All these women were unpopular and not just because they were associated with unsuccessful policies. Marie-Antoinette was credited with stopping the king from gracefully accepting the French Revolution and with causing the deficit which led to it, hence one of the more printable epithets applied to her: Madame Déficit. Partly their unpopularity stemmed from a dislike of ‘women wearing the trousers’ — apparently leather ones in Symonds’s case. Partly it was the paradox of the unofficial, official position. Marie-Antoinette acknowledged all this: ‘Every woman who concerns herself with matters beyond her knowledge and the limits of her duty is nothing but an intriguer’. But her wish to ‘deploy just enough influence to set up… [her] friends and a few zealous servitors’ was ultimately incompatible with that of avoiding political engagement. 

‘So what have I done to them’? Marie-Antoinette asked rhetorically, in a manner that was uncomprehending and angry rather than seeking an answer. Carrie Symonds may be asking the same question.

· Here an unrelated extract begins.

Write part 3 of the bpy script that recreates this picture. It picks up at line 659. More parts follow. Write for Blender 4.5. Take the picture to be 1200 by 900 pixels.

Finally there are parallels between the flat above No. 10 (which Ms Symonds is accused of lavishly furnishing) and that occupied by the maîtresses-en-titre which was crammed under the eaves of Versailles above the king’s apartments. Both gave direct access to power but neither was commodious so that one minister thought the price paid for influence represented the ‘refined essence of all human vanity and ambition.’ On his accession Louis XVI booted out Louis XV’s last mistress Madame du Barry and installed Maurepas there — the one Madame de Pompadour had sent into internal exile. The reign of mistresses ended and that of spouses began. History is about to repeat itself.